The request:
Extract every line below that contains the word "from".

Extracted data entries:
※ ※ ※

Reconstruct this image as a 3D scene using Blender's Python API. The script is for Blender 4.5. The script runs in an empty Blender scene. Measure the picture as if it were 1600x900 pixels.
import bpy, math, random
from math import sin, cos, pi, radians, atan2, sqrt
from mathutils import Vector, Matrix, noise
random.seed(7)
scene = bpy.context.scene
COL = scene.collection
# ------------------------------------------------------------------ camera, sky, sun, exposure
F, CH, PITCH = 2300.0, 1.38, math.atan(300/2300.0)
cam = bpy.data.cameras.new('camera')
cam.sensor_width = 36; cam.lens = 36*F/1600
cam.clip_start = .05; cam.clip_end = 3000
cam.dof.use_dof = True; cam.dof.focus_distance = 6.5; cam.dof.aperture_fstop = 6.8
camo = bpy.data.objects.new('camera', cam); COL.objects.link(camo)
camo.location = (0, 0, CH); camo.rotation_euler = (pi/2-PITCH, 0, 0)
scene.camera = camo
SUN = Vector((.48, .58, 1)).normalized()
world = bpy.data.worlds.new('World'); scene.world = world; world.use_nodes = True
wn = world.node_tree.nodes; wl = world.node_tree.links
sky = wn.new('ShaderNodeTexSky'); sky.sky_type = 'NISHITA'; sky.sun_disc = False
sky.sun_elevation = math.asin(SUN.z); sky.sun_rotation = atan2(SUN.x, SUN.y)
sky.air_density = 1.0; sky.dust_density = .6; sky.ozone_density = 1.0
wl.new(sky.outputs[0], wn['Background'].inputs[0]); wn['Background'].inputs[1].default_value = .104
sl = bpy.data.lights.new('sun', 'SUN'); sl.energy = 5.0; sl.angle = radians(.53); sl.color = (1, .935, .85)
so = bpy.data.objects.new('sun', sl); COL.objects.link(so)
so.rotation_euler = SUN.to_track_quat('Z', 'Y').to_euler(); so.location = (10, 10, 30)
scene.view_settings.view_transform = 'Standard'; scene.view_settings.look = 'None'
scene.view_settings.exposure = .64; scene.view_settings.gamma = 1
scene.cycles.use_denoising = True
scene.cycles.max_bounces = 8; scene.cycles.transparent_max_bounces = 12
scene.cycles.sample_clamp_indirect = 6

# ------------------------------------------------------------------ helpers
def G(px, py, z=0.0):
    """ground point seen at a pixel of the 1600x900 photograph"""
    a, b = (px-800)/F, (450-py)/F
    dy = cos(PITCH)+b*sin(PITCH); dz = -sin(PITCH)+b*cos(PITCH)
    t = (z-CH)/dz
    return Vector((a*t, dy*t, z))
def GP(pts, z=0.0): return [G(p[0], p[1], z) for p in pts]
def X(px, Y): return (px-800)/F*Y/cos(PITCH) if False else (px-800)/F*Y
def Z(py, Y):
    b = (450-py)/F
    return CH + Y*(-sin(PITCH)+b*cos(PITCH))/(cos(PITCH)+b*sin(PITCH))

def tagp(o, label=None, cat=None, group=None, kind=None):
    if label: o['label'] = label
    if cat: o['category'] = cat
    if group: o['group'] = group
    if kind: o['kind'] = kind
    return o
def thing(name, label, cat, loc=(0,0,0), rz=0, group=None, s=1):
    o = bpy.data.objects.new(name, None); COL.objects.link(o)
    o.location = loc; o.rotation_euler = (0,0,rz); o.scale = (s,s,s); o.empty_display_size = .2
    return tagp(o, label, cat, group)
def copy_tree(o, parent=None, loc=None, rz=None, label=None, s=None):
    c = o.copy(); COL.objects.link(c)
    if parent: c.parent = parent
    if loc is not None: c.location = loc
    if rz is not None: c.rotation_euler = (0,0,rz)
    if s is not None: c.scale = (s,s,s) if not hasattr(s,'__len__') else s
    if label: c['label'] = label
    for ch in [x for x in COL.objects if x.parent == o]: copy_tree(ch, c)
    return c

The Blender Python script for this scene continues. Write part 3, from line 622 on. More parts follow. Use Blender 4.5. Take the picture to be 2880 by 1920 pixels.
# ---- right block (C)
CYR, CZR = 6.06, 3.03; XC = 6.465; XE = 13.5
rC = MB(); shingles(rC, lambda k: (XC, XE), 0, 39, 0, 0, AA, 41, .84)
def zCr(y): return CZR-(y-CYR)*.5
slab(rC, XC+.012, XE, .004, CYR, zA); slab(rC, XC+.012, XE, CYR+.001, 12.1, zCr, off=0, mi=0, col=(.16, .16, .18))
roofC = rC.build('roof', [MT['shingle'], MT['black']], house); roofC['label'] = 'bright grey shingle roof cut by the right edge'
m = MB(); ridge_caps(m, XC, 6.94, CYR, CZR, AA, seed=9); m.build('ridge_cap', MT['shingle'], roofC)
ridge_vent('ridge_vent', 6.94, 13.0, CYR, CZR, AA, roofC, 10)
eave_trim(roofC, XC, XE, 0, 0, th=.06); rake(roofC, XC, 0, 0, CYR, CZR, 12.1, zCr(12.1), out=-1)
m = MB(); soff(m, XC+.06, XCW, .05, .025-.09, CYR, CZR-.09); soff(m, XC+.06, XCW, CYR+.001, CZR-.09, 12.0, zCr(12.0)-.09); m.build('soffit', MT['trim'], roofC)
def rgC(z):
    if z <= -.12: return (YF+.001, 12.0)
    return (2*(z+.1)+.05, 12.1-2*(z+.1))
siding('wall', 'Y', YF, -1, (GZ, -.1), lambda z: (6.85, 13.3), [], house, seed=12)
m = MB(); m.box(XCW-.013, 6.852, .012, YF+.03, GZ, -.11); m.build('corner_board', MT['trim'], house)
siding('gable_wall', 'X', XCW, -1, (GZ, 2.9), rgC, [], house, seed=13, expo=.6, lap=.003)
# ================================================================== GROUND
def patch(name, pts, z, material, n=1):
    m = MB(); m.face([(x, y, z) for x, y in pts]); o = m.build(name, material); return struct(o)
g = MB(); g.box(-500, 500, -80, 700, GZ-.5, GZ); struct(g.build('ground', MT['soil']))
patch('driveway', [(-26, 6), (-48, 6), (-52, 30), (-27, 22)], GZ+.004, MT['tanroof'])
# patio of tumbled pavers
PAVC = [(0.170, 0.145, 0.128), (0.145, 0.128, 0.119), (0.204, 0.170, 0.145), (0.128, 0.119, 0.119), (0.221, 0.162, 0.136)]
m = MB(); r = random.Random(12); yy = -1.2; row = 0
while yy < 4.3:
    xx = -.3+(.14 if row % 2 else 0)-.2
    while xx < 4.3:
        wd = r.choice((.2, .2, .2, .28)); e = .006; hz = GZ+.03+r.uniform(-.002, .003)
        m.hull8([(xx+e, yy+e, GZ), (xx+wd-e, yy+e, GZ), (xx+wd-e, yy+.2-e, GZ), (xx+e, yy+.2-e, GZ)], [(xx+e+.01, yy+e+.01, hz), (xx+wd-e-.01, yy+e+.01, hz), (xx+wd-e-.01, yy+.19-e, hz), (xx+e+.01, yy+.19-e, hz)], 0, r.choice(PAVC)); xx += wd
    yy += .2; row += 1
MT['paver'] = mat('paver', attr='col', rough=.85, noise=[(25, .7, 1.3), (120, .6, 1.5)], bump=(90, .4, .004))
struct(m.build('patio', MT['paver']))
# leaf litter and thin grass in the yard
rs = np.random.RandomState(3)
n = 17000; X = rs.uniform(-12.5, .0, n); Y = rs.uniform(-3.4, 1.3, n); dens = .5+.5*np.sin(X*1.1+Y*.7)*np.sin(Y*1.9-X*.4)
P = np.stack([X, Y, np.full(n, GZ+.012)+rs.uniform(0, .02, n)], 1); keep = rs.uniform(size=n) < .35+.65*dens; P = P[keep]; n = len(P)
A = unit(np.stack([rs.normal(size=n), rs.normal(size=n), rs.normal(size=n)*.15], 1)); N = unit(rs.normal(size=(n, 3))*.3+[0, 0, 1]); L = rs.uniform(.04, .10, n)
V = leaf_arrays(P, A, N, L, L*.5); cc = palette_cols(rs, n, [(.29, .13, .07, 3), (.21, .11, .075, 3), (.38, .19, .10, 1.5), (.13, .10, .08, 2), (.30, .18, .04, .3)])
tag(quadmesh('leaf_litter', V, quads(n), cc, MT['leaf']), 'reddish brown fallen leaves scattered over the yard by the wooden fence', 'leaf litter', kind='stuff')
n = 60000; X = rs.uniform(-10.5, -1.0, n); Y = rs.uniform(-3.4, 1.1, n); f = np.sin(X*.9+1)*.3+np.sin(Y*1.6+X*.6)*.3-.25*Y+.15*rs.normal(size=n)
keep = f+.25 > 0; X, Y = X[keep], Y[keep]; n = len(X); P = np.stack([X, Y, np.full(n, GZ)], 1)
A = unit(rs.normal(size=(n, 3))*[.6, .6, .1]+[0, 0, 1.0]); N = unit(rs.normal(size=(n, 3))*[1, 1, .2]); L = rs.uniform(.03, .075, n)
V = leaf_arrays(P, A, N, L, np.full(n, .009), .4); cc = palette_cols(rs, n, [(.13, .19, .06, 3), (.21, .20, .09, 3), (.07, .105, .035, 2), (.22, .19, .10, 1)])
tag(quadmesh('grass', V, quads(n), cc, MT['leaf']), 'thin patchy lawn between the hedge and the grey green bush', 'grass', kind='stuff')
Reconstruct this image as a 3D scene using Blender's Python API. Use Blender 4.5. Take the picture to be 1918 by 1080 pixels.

※ ※ ※

Answer below:
from math import sin, cos, pi, radians, atan2, sqrt
from mathutils import Vector, Matrix, noise
The Blender Python script for this scene continues. Write part 3, from line 622 on. More parts follow. Use Blender 4.5. Take the picture to be 2880 by 1920 pixels.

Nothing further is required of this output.